Receiver glad he chose Cougars over Stanford

SHARE Y.'s Collie: Nice catch

PROVO — Under different circumstances, Austin Collie would be suiting up for Stanford — rather than BYU — Saturday night when the Cougars visit the Cardinal.

A highly sought-after wide receiver in high school who earned prep All-America honors last year, Collie was recruited by nearly every Pac-10 school. He was also pursued by BYU, Utah, Colorado and UNLV. In the end, he narrowed his decision to Stanford and BYU.

Collie grew up a 90-minute drive from the Stanford campus and he spent plenty of time there while playing at Oak Ridge High School in El Dorado Hills, Calif. He's very familiar with the players, the coaching staff and the program. "I used to go there every weekend," he says. "As soon as I was done with a football game, the next day I'd go over there and visit with all of the coaches."

The turning point came last November, when Collie attended Stanford's season-ending 57-7 loss to Notre Dame. "I kind of got a bad vibe from that game, the whole environment; the way they ran things," Collie recalls.

But it wasn't until about a month before last February's signing day that he settled on the Cougars.

"I think that coming here, and being the same faith as everybody, makes you feel more comfortable rather than going somewhere where your faith really isn't that known," Collie says. "Up until that month before signing day, it was tough. It involved a lot of praying and thinking about it."

The Cougars are grateful he chose Provo over Palo Alto.

In his first game as a Cougar, Collie made a big splash on national television, scoring what turned out to be the game-winning touchdown in the Cougars' 20-17 victory over Notre Dame last Saturday.

The freshman chased down and made a finger-tip grab of a Matt Berry pass, then raced into the end zone for a 42-yard TD that gave BYU a 20-3 advantage midway through the third quarter.
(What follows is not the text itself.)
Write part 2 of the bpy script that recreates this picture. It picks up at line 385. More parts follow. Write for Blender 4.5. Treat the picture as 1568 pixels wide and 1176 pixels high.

For Collie, simply running onto the field at LaVell Edwards Stadium earlier that night fulfilled a lifelong dream. "It was exciting coming out of that tunnel with all of the boys. It was something I had dreamed about since I was a little kid," he says. "It was a rush I had never felt before. I thought high school was big, having 5,000 or 6,000 people out there. But 65,000 is something else. You have the butterflies in your stomach, but once you get that one play out of the way, you just start playing."

Of course, Austin is not the first Collie to play at BYU. His older brother, Zac, a sophomore receiver who has been hampered by injuries, has been part of the program for a couple of years. The Collie brothers, meanwhile, come from strong Cougar stock. Their father, Scott, who was watching from the stands at Edwards Stadium last Saturday, was a Cougar receiver himself from 1979-82.

Family ties had an impact on Austin's decision to attend BYU. "The fact my dad and my brother had played here made everything more comfortable," he says.

"Zac was the biggest influence on Austin," Scott says. "Zac became BYU's biggest recruiter."

Scott Collie taught his boys everything he knew about catching the football. He learned from his BYU coaches, Norm Chow and Doug Scovil, the following mantra: "You will make the great catch all of the time and the impossible catch some of the time."

Scott drilled that philosophy into Zac and Austin. "They didn't ask me about being a receiver. I told them," he says. "And they both come from an excellent high school program. I always stressed to them that you have to catch everything. In the era I played in, BYU receivers didn't drop balls. You have to have mental toughness."

Cougar coach Gary Crowton recognized that mental toughness, not to mention other natural abilities, in Austin Collie during the recruiting process. Crowton knew that Collie could contribute right away to the program. "He was big and he could run after he had the ball," Crowton says.

As for learning the offense, Collie got an early jump on things. "The thing that helped him was that he lived with his brother and worked out with the quarterbacks all summer," Crowton says. "That gave him an inside track, which provided him the ability to play quickly."

About a week before fall camp broke, Collie was told he would start against Notre Dame. "He said he was scared to death," Scott Collie recalls. "A couple of days later, he was back to his old self-confident self. He came out on the field with a swagger. His goal was to be on the field for that first game. And he was. I've learned not to question his goals. My wife and I aren't surprised by anything he does."

Naturally, the extended Collie clan will be on hand Saturday when BYU visits Stanford at Stanford Stadium. "We've got a contingent of about 24 that will be there," Scott says.

The Cougars are counting on more big plays from Austin Collie this week and throughout the season. When the season's over, Collie plans to leave for two years to serve an LDS Church mission. For now, he's relishing every moment.

"It's more than I ever dreamed of," Collie says.